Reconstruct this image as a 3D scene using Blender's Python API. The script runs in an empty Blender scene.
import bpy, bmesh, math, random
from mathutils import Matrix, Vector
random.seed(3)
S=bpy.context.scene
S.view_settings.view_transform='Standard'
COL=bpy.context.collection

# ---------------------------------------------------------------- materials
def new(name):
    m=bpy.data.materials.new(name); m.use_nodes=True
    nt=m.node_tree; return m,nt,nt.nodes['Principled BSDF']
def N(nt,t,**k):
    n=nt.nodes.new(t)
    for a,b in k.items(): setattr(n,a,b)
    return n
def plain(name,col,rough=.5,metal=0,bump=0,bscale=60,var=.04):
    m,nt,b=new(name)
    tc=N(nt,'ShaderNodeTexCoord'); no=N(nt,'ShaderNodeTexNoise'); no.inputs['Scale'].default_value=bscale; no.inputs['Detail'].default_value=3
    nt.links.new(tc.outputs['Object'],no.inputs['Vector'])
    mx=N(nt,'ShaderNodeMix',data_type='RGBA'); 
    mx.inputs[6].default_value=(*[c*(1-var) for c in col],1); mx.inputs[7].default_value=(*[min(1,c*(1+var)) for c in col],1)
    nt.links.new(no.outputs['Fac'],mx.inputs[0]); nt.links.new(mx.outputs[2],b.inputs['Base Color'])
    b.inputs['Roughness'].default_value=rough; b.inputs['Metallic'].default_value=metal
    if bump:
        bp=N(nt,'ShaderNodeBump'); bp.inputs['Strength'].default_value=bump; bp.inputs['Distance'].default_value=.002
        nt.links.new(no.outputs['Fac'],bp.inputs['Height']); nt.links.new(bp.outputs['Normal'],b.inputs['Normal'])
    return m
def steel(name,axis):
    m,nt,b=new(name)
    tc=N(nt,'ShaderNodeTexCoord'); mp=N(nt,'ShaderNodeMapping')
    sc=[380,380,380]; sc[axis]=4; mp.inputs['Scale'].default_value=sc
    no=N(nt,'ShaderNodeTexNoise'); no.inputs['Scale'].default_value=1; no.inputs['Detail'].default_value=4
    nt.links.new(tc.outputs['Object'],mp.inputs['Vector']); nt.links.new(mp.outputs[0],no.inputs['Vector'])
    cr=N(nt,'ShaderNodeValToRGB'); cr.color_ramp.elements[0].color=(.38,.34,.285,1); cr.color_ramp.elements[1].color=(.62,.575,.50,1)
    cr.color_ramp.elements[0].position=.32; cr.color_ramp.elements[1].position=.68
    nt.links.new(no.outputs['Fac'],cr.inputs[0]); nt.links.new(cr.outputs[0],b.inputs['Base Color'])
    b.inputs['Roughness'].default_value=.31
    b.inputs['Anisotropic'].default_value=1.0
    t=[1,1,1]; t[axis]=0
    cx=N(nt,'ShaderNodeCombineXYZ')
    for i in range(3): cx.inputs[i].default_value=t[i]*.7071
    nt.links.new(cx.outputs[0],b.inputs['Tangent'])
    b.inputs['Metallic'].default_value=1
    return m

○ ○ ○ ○

Description of the task: Copy all of the data. Keep every word exactly as it is.

Answer to this exercise:
Reconstruct this image as a 3D scene using Blender's Python API. The script runs in an empty Blender scene.
import bpy, bmesh, math, random
from mathutils import Matrix, Vector
random.seed(3)
S=bpy.context.scene
S.view_settings.view_transform='Standard'
COL=bpy.context.collection

# ---------------------------------------------------------------- materials
def new(name):
    m=bpy.data.materials.new(name); m.use_nodes=True
    nt=m.node_tree; return m,nt,nt.nodes['Principled BSDF']
def N(nt,t,**k):
    n=nt.nodes.new(t)
    for a,b in k.items(): setattr(n,a,b)
    return n
def plain(name,col,rough=.5,metal=0,bump=0,bscale=60,var=.04):
    m,nt,b=new(name)
    tc=N(nt,'ShaderNodeTexCoord'); no=N(nt,'ShaderNodeTexNoise'); no.inputs['Scale'].default_value=bscale; no.inputs['Detail'].default_value=3
    nt.links.new(tc.outputs['Object'],no.inputs['Vector'])
    mx=N(nt,'ShaderNodeMix',data_type='RGBA'); 
    mx.inputs[6].default_value=(*[c*(1-var) for c in col],1); mx.inputs[7].default_value=(*[min(1,c*(1+var)) for c in col],1)
    nt.links.new(no.outputs['Fac'],mx.inputs[0]); nt.links.new(mx.outputs[2],b.inputs['Base Color'])
    b.inputs['Roughness'].default_value=rough; b.inputs['Metallic'].default_value=metal
    if bump:
        bp=N(nt,'ShaderNodeBump'); bp.inputs['Strength'].default_value=bump; bp.inputs['Distance'].default_value=.002
        nt.links.new(no.outputs['Fac'],bp.inputs['Height']); nt.links.new(bp.outputs['Normal'],b.inputs['Normal'])
    return m
def steel(name,axis):
    m,nt,b=new(name)
    tc=N(nt,'ShaderNodeTexCoord'); mp=N(nt,'ShaderNodeMapping')
    sc=[380,380,380]; sc[axis]=4; mp.inputs['Scale'].default_value=sc
    no=N(nt,'ShaderNodeTexNoise'); no.inputs['Scale'].default_value=1; no.inputs['Detail'].default_value=4
    nt.links.new(tc.outputs['Object'],mp.inputs['Vector']); nt.links.new(mp.outputs[0],no.inputs['Vector'])
    cr=N(nt,'ShaderNodeValToRGB'); cr.color_ramp.elements[0].color=(.38,.34,.285,1); cr.color_ramp.elements[1].color=(.62,.575,.50,1)
    cr.color_ramp.elements[0].position=.32; cr.color_ramp.elements[1].position=.68
    nt.links.new(no.outputs['Fac'],cr.inputs[0]); nt.links.new(cr.outputs[0],b.inputs['Base Color'])
    b.inputs['Roughness'].default_value=.31
    b.inputs['Anisotropic'].default_value=1.0
    t=[1,1,1]; t[axis]=0
    cx=N(nt,'ShaderNodeCombineXYZ')
    for i in range(3): cx.inputs[i].default_value=t[i]*.7071
    nt.links.new(cx.outputs[0],b.inputs['Tangent'])
    b.inputs['Metallic'].default_value=1
    return m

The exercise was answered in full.